A Reformational Christianity is one that fully appreciates the meaning of what it means to be human in the sight of God.  It also fully appreciates the extent to which our rebellion affects the world in its huge awareness and experiential knowledge of both good and evil.  Finally it fully appreciates the scope of the redemption that God has wrought in Christ, and the calling that it calls us as the disciples of Jesus Christ to engage in:

So, my dear family, this is my appeal to you by the mercies of God:  offer your bodies as a living sacrifice, holy and pleasing to God.

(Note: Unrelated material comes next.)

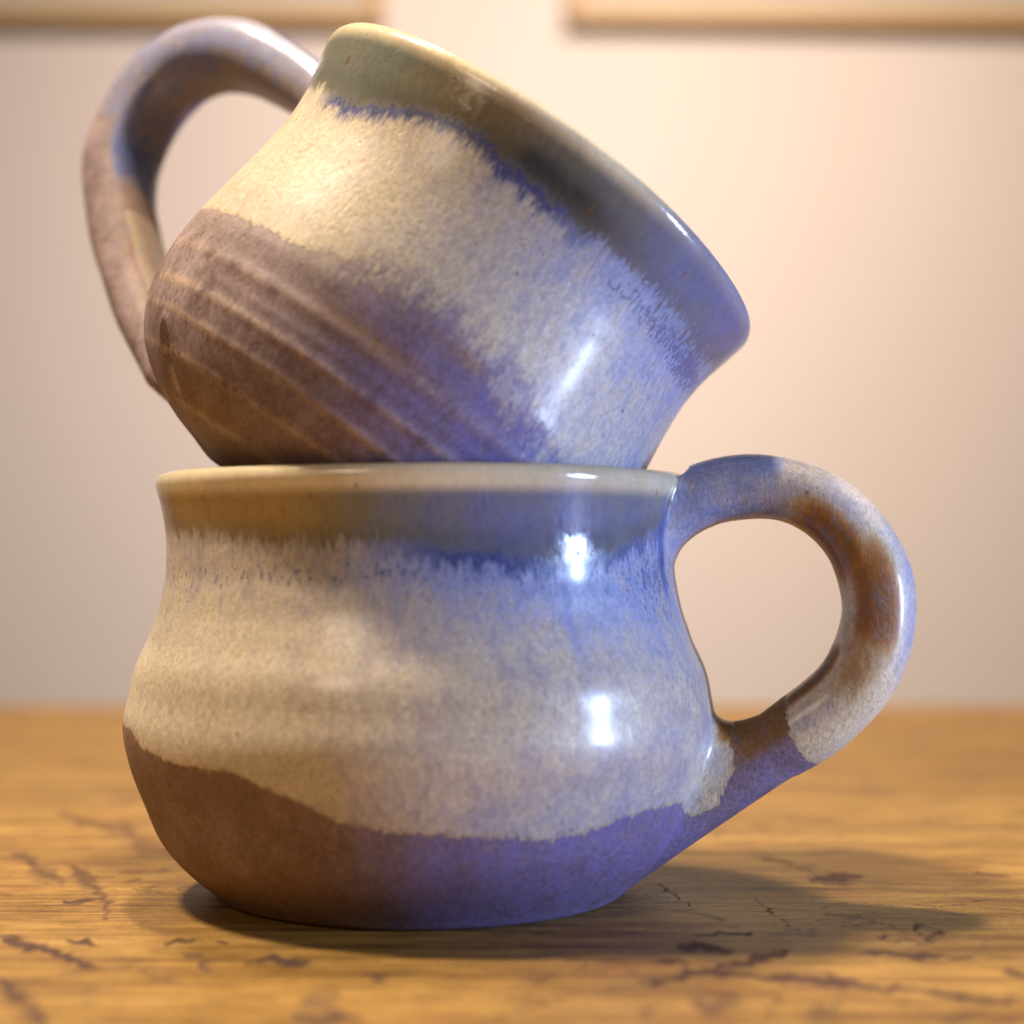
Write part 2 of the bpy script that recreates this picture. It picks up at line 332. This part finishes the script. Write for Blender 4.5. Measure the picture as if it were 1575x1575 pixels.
def build_table():
    xs = np.r_[np.linspace(-0.8, -0.115, 26)[:-1], np.linspace(-0.115, 0.115, 580), np.linspace(0.115, 0.8, 26)[1:]]
    ys = np.r_[np.linspace(-0.62, -0.102, 14)[:-1], np.linspace(-0.102, 0.112, 270), np.linspace(0.112, 0.408, 40)[1:]]
    X, Y = np.meshgrid(xs, ys); x = X.ravel(); y = Y.ravel()
    rng = np.random.default_rng(4)
    crack = np.zeros_like(x)
    jx = 0.35 * np.sin(y * 620 + 3 * np.sin(x * 300)) + 0.25 * np.sin(y * 1430 + x * 500); jy = 1.0 * np.sin(x * 330 + 1.3 + 2 * np.sin(x * 71)) + 0.9 * np.sin(x * 905 + y * 200) + 0.6 * np.sin(x * 2110 + 1.5 * np.sin(y * 300))
    px = x * 1000 + jx; py = (y * 1000 + jy) / 5.0
    for pts, w, a in CRACKS:
        p = np.array(pts); p[:, 1] /= 5.0
        lo = p.min(0) - 4 * w - 1; hi = p.max(0) + 4 * w + 1
        sel = np.where((px > lo[0]) & (px < hi[0]) & (py > lo[1]) & (py < hi[1]))[0]
        if not len(sel): continue
        q = np.stack([px[sel], py[sel]], 1); best = np.full(len(sel), 9e9)
        for i in range(len(p) - 1):
            d = p[i + 1] - p[i]; L = max(d @ d, 1e-9)
            t = np.clip(((q - p[i]) @ d) / L, 0, 1); ww = 0.9 + 0.35 * np.sin(2.5 * t + i * 2.3 + p[i, 0])
            g = (i + t) / max(1, len(p) - 1); ww = ww * (0.35 + 0.9 * np.sqrt(np.clip(np.sin(np.pi * np.clip(g, 0.02, 0.98)), 0, 1))); best = np.minimum(best, np.linalg.norm(q - p[i] - t[:, None] * d, axis=1) / (1.1 * w * ww))
        crack[sel] = np.maximum(crack[sel], a * np.exp(-0.5 * best ** 2))
    z = np.zeros_like(x)
    nx, ny = len(xs), len(ys)
    V = np.stack([x, y, z], 1); F = grid_faces(nx, ny, False)
    # rounded edge and sides all the way round
    loop = np.r_[np.arange(nx), (np.arange(1, ny) * nx + nx - 1), ((ny - 1) * nx + np.arange(nx - 2, -1, -1)), (np.arange(ny - 2, 0, -1) * nx)]
    base = V[loop]; cen = np.array([0, -0.1, 0])
    out = np.zeros_like(base)
    out[:, 0] = np.where(base[:, 0] >= 0.7999, 1, np.where(base[:, 0] <= -0.7999, -1, 0))
    out[:, 1] = np.where(base[:, 1] >= 0.4079, 1, np.where(base[:, 1] <= -0.6199, -1, 0))
    rings = [loop]; n0 = len(V); ext = []
    prof = [(0.0025, -0.0004), (0.005, -0.0017), (0.0066, -0.004), (0.007, -0.007), (0.007, -0.034)]
    for dx, dz in prof:
        r = base + out * dx; r[:, 2] = dz; ext.append(r); rings.append(n0 + np.arange(len(loop))); n0 += len(loop)
    V = np.vstack([V] + ext)
    m = len(loop); i = np.arange(m); k = (i + 1) % m
    F = np.vstack([F] + [np.stack([a[i], b[i], b[k], a[k]], 1) for a, b in zip(rings[:-1], rings[1:])])
    c = np.r_[crack, np.zeros(m * len(prof))]
    o = mesh_obj('wooden_table', V, F, wood_material(), attrs={'crack': c})
    o['label'] = 'honey brown worn wooden tabletop with dark cracks, under the two stacked mugs'; o['category'] = 'table'
    return o
build_table()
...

Worship like this brings your mind into line with God’s.  What’s more, don’t let yourselves be squeezed into the shape dictated by the present age.  Instead, be transformed by the renewal of your minds, so that you can work out what God’s will is - what is good, acceptable and complete.

To live and think properly in this way can only be done effectively by dealing with the dilemmas of Nature-Freedom religiousness in ways that recognise that its religious roots actually function as both idols and rivals of the basic religiousness set out in the Scriptures of the Old and New Testaments.  Once we reject the reality of the latter revealing to us the basic character of God, together with our own ‘essence’ as creatures made in his image to care for, manage and unfold the potential of creation, as well as the depth of our sinful estrangement from him in our hearts, then we become easy prey, losing ourselves and our very identity in other forms of religiousness.